Unsupervised Hyperspectral Pansharpening via Low-rank Diffusion Model

Hyperspectral pansharpening is a process of merging a high-resolution panchromatic (PAN) image and a low-resolution hyperspectral (LRHS) image to create a single high-resolution hyperspectral (HRHS) image. Existing Bayesian-based HS pansharpening methods require designing handcraft image prior to characterize the image features, and deep learning-based HS pansharpening methods usually require a large number of paired training data and suffer from poor generalization ability. To address these issues, in this work, we propose a low-rank diffusion model for hyperspectral pansharpening by simultaneously leveraging the power of the pre-trained deep diffusion model and better generalization ability of Bayesian methods.
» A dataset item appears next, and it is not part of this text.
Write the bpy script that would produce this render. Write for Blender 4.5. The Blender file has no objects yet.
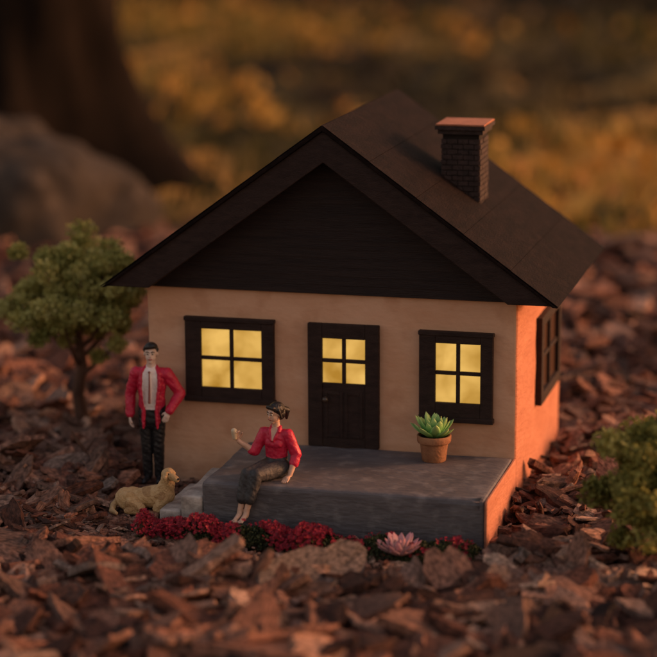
import bpy, math, random
import numpy as np
from mathutils import Vector, Matrix, noise as mnoise
rng=np.random.default_rng(7); random.seed(7)
S=bpy.context.scene
COL=bpy.context.collection

# ---------------------------------------------------------------- helpers
def link(o,parent=None):
    COL.objects.link(o)
    if parent is not None: o.parent=parent
    return o
def empty(name,loc=(0,0,0),rz=0,scale=1):
    e=bpy.data.objects.new(name,None); e.location=loc; e.rotation_euler=(0,0,rz); e.scale=(scale,)*3
    e.empty_display_size=.1
    return link(e)
def mesh_np(name,V,F,mats,attrs=None,midx=None,smooth=False,parent=None):
    V=np.asarray(V,dtype=np.float32); 
    me=bpy.data.meshes.new(name)
    F=np.asarray(F,dtype=np.int32); n=F.shape[1]
    me.vertices.add(len(V)); me.vertices.foreach_set("co",V.ravel())
    me.loops.add(F.size); me.loops.foreach_set("vertex_index",F.ravel())
    me.polygons.add(len(F)); me.polygons.foreach_set("loop_start",np.arange(0,F.size,n,dtype=np.int32))
    try: me.polygons.foreach_set("loop_total",np.full(len(F),n,dtype=np.int32))
    except Exception: pass
    if attrs:
        for k,a in attrs.items():
            a=np.asarray(a,dtype=np.float32)
            if a.ndim==1:
                at=me.attributes.new(k,'FLOAT','POINT'); at.data.foreach_set("value",a)
            else:
                at=me.attributes.new(k,'FLOAT_VECTOR','POINT'); at.data.foreach_set("vector",a.ravel())
    for m in mats: me.materials.append(m)
    if midx is not None: me.polygons.foreach_set("material_index",np.asarray(midx,dtype=np.int32))
    me.polygons.foreach_set("use_smooth",np.full(len(F),smooth))
    me.update(calc_edges=True); me.validate()
    o=bpy.data.objects.new(name,me)
    return link(o,parent)
CL=bpy.data.textures.new("wobble",'CLOUDS'); CL.noise_scale=.42; CL.noise_depth=2
class MB:
    def __init__(s): s.v=[];s.f=[];s.m=[]
    def box(s,a,b,m=0,mx=None):
        x0,y0,z0=a;x1,y1,z1=b;i=len(s.v)
        s.v+=[(x0,y0,z0),(x1,y0,z0),(x1,y1,z0),(x0,y1,z0),(x0,y0,z1),(x1,y0,z1),(x1,y1,z1),(x0,y1,z1)]
        for j,q in enumerate([(0,3,2,1),(4,5,6,7),(0,1,5,4),(1,2,6,5),(2,3,7,6),(3,0,4,7)]):
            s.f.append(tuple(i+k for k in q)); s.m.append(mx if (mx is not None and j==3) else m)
    def extrude_y(s,prof,y0,y1,m=0):
        n=len(prof); i=len(s.v)
        s.v+=[(x,y0,z) for x,z in prof]+[(x,y1,z) for x,z in prof]
        s.f.append(tuple(range(i,i+n))); s.m.append(m)
        s.f.append(tuple(range(i+2*n-1,i+n-1,-1))); s.m.append(m)
        for k in range(n):
            l=(k+1)%n; s.f.append((i+k,i+n+k,i+n+l,i+l)); s.m.append(m)
    def obj(s,name,mats,parent=None,bevel=0,smooth=False,seg=2,wob=0,lev=5):
        me=bpy.data.meshes.new(name); me.from_pydata(s.v,[],s.f)
        for m in mats: me.materials.append(m)
        me.polygons.foreach_set("material_index",s.m)
        if smooth: me.polygons.foreach_set("use_smooth",[True]*len(s.f))
        me.update(); o=bpy.data.objects.new(name,me); link(o,parent)
        import bmesh
        bm=bmesh.new(); bm.from_mesh(me); bmesh.ops.recalc_face_normals(bm,faces=bm.faces); bm.to_mesh(me); bm.free()
        if bevel:
            b=o.modifiers.new("b","BEVEL"); b.width=bevel; b.segments=seg; b.limit_method='ANGLE'; b.angle_limit=math.radians(40)
        if wob:
            u=o.modifiers.new("u","SUBSURF"); u.subdivision_type='SIMPLE'; u.levels=lev; u.render_levels=lev
            dd=o.modifiers.new("d","DISPLACE"); dd.texture=CL; dd.strength=wob; dd.mid_level=.5; dd.texture_coords='LOCAL'
            me.polygons.foreach_set("use_smooth",[True]*len(me.polygons))
        return o
def tube_pts(path,radii,seg=10):
    path=[Vector(p) for p in path]; V=[];F=[]
    up=Vector((0.3,0.2,1)).normalized()
    for i,p in enumerate(path):
        d=(path[min(i+1,len(path)-1)]-path[max(i-1,0)]).normalized()
        a=d.cross(up); 
        if a.length<.05: a=d.cross(Vector((1,0,0)))
        a.normalize(); b=d.cross(a)
        for k in range(seg):
            t=2*math.pi*k/seg
            V.append(p+(a*math.cos(t)+b*math.sin(t))*radii[i])
    for i in range(len(path)-1):
        for k in range(seg):
            l=(k+1)%seg; F.append((i*seg+k,i*seg+l,(i+1)*seg+l,(i+1)*seg+k))
    return V,F

# ---------------------------------------------------------------- materials
def mat(name,c1,c2=None,scale=5,rough=.7,bump=0,bscale=None,stretch=(1,1,1),spec=.3,c3=None,scale2=None,detail=6,rot=(0,0,0),coat=0,lo=.35,hi=.65,bdist=.02):
    m=bpy.data.materials.new(name); m.use_nodes=True; nt=m.node_tree; N=nt.nodes; L=nt.links
    b=N["Principled BSDF"]; b.inputs["Roughness"].default_value=rough; b.inputs["Specular IOR Level"].default_value=spec
    b.inputs["Coat Weight"].default_value=coat
    if c2 is None: c2=tuple(x*.8 for x in c1)
    tc=N.new("ShaderNodeTexCoord"); mp=N.new("ShaderNodeMapping"); mp.inputs["Scale"].default_value=stretch; mp.inputs["Rotation"].default_value=rot
    L.new(tc.outputs["Object"],mp.inputs[0])
    n=N.new("ShaderNodeTexNoise"); n.inputs["Scale"].default_value=scale; n.inputs["Detail"].default_value=detail; n.inputs["Roughness"].default_value=.6
    L.new(mp.outputs[0],n.inputs["Vector"])
    r=N.new("ShaderNodeValToRGB"); r.color_ramp.elements[0].position=lo; r.color_ramp.elements[1].position=hi
    r.color_ramp.elements[0].color=(*c1,1); r.color_ramp.elements[1].color=(*c2,1)
    L.new(n.outputs[0],r.inputs[0]); out=r.outputs[0]
    if c3 is not None:
        n2=N.new("ShaderNodeTexNoise"); n2.inputs["Scale"].default_value=scale2 or scale*5; n2.inputs["Detail"].default_value=4
        L.new(tc.outputs["Object"],n2.inputs["Vector"])
        r2=N.new("ShaderNodeValToRGB"); r2.color_ramp.elements[0].position=.52; r2.color_ramp.elements[1].position=.72
        L.new(n2.outputs[0],r2.inputs[0])
        mx=N.new("ShaderNodeMix"); mx.data_type='RGBA'; L.new(r2.outputs[0],mx.inputs[0]); L.new(out,mx.inputs[6]); mx.inputs[7].default_value=(*c3,1); out=mx.outputs[2]
    L.new(out,b.inputs["Base Color"])
    if bump:
        nb=N.new("ShaderNodeTexNoise"); nb.inputs["Scale"].default_value=bscale or scale*4; nb.inputs["Detail"].default_value=8
        L.new(mp.outputs[0],nb.inputs["Vector"])
        bp=N.new("ShaderNodeBump"); bp.inputs["Strength"].default_value=bump; bp.inputs["Distance"].default_value=bdist
        L.new(nb.outputs[0],bp.inputs["Height"]); L.new(bp.outputs[0],b.inputs["Normal"])
    return m
def mat_rnd(name,cols,rough=.7,grain=0,spec=.25,trans=0,vec=None):
    m=bpy.data.materials.new(name); m.use_nodes=True; nt=m.node_tree; N=nt.nodes; L=nt.links
    b=N["Principled BSDF"]; b.inputs["Roughness"].default_value=rough; b.inputs["Specular IOR Level"].default_value=spec
    a=N.new("ShaderNodeAttribute"); a.attribute_name="rnd"
    r=N.new("ShaderNodeValToRGB"); cr=r.color_ramp
    while len(cr.elements)<len(cols): cr.elements.new(.5)
    for i,c in enumerate(cols): cr.elements[i].position=i/(len(cols)-1); cr.elements[i].color=(*c,1)
    L.new(a.outputs["Fac"],r.inputs[0]); out=r.outputs[0]
    if grain:
        lc=N.new("ShaderNodeAttribute"); lc.attribute_name="lc"
        mp=N.new("ShaderNodeMapping"); mp.inputs["Scale"].default_value=(3,22,10); L.new(lc.outputs["Vector"],mp.inputs[0])
        n=N.new("ShaderNodeTexNoise"); n.inputs["Scale"].default_value=1.6; n.inputs["Detail"].default_value=7; n.inputs["Roughness"].default_value=.65; L.new(mp.outputs[0],n.inputs["Vector"])
        mp2=N.new("ShaderNodeMapping"); mp2.inputs["Scale"].default_value=(4,6,4); L.new(lc.outputs["Vector"],mp2.inputs[0])
        n2=N.new("ShaderNodeTexNoise"); n2.inputs["Scale"].default_value=1.5; n2.inputs["Detail"].default_value=5; L.new(mp2.outputs[0],n2.inputs["Vector"])
        mr=N.new("ShaderNodeMapRange"); mr.inputs[1].default_value=.3; mr.inputs[2].default_value=.7; mr.inputs[3].default_value=.40; mr.inputs[4].default_value=1.55
        L.new(n.outputs[0],mr.inputs[0])
        mr2=N.new("ShaderNodeMapRange"); mr2.inputs[1].default_value=.35; mr2.inputs[2].default_value=.65; mr2.inputs[3].default_value=.5; mr2.inputs[4].default_value=1.5
        L.new(n2.outputs[0],mr2.inputs[0])
        mm=N.new("ShaderNodeMath"); mm.operation='MULTIPLY'; L.new(mr.outputs[0],mm.inputs[0]); L.new(mr2.outputs[0],mm.inputs[1])
        vm=N.new("ShaderNodeVectorMath"); vm.operation='SCALE'; L.new(out,vm.inputs[0]); L.new(mm.outputs[0],vm.inputs["Scale"]); out=vm.outputs[0]
        bp=N.new("ShaderNodeBump"); bp.inputs["Strength"].default_value=1; bp.inputs["Distance"].default_value=.025
        ad=N.new("ShaderNodeMath"); ad.operation='ADD'; L.new(n.outputs[0],ad.inputs[0]); L.new(n2.outputs[0],ad.inputs[1])
        L.new(ad.outputs[0],bp.inputs["Height"]); L.new(bp.outputs[0],b.inputs["Normal"])
    L.new(out,b.inputs["Base Color"])
    if trans:
        t=N.new("ShaderNodeBsdfTranslucent"); L.new(out,t.inputs[0]); mx=N.new("ShaderNodeMixShader"); mx.inputs[0].default_value=trans
        L.new(b.outputs[0],mx.inputs[1]); L.new(t.outputs[0],mx.inputs[2]); L.new(mx.outputs[0],N["Material Output"].inputs[0])
    return m
def mat_glow(name,c1,c2,strength,scale=3):
    m=bpy.data.materials.new(name); m.use_nodes=True; nt=m.node_tree; N=nt.nodes; L=nt.links
    b=N["Principled BSDF"]; b.inputs["Roughness"].default_value=.35; b.inputs["Base Color"].default_value=(*[x*.3 for x in c1],1)
    tc=N.new("ShaderNodeTexCoord"); n=N.new("ShaderNodeTexNoise"); n.inputs["Scale"].default_value=scale; n.inputs["Detail"].default_value=3; n.inputs["Distortion"].default_value=.3
    L.new(tc.outputs["Object"],n.inputs["Vector"]); r=N.new("ShaderNodeValToRGB"); r.color_ramp.elements[0].position=.33; r.color_ramp.elements[1].position=.66
    r.color_ramp.elements[0].color=(*c1,1); r.color_ramp.elements[1].color=(*c2,1); L.new(n.outputs[0],r.inputs[0])
    L.new(r.outputs[0],b.inputs["Emission Color"]); b.inputs["Emission Strength"].default_value=strength
    return m
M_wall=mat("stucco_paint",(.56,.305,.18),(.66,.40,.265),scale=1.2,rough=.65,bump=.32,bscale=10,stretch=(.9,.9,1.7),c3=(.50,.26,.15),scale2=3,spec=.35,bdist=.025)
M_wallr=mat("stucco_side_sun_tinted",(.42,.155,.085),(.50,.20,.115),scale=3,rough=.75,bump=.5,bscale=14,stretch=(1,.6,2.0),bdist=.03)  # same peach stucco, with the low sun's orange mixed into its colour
M_dark=mat("dark_brown_paint",(.020,.011,.010),(.034,.020,.017),scale=9,rough=.65,bump=.35,bscale=40,stretch=(1,1,3),spec=.2)
M_roof=mat("roof_wood",(.0065,.004,.0038),(.012,.007,.0064),scale=4,rough=.85,bump=.5,bscale=30,stretch=(2.5,.5,2.5),spec=.08,c3=(.016,.0095,.0082),scale2=9)
M_gable=mat("gable_boards",(.016,.010,.010),(.026,.016,.014),scale=5,rough=.65,bump=.6,bscale=22,stretch=(.4,1,6),spec=.25)
M_patio=mat("grey_concrete_paint",(.085,.076,.082),(.125,.112,.118),scale=2.5,rough=.62,bump=.5,bscale=14,stretch=(.6,1.2,2),c3=(.175,.158,.160),scale2=6,spec=.3,bdist=.03)
M_step=mat("worn_step_paint",(.24,.20,.18),(.52,.45,.40),scale=6,rough=.7,bump=.6,bscale=20)
M_brick=mat("chimney_brick",(.026,.016,.014),(.052,.030,.026),scale=9,rough=.75,bump=.6,bscale=40)
M_mortar=mat("chimney_mortar",(.012,.009,.008),(.018,.012,.010),rough=.9)
M_cap=mat("chimney_cap_sun_tinted",(.30,.105,.055),(.44,.17,.085),scale=6,rough=.7,bump=.5,bscale=30)  # orange sunlight on the chimney top, painted in as slab colour
M_glow=mat_glow("lit_window_glass",(.50,.25,.030),(1.0,.60,.15),.80,scale=2.6)
M_glass2=mat_glow("side_window_glass",(.10,.03,.012),(.16,.05,.02),.25)
M_terra=mat("terracotta",(.24,.10,.05),(.33,.16,.08),scale=8,rough=.75,bump=.4,bscale=40)
M_soil=mat("soil",(.03,.018,.012),(.05,.03,.02),scale=30,rough=.95,bump=1,bscale=60)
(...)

Specifically, we assume that the HRHS image can be recovered from the product of two low-rank tensors, i.e., the base tensor and the coefficient matrix. The base tensor lies on the image field and has a low spectral dimension. Thus, we can conveniently utilize a pre-trained remote sensing diffusion model to capture its image structures. Additionally, we derive a simple yet quite effective way to pre-estimate the coefficient matrix from the observed LRHS image, which preserves the spectral information of the HRHS. Experimental results demonstrate that the proposed method performs better than some popular traditional approaches and gains better generalization ability than some DL-based methods. The code is released in https://github.com/xyrui/PLRDiff.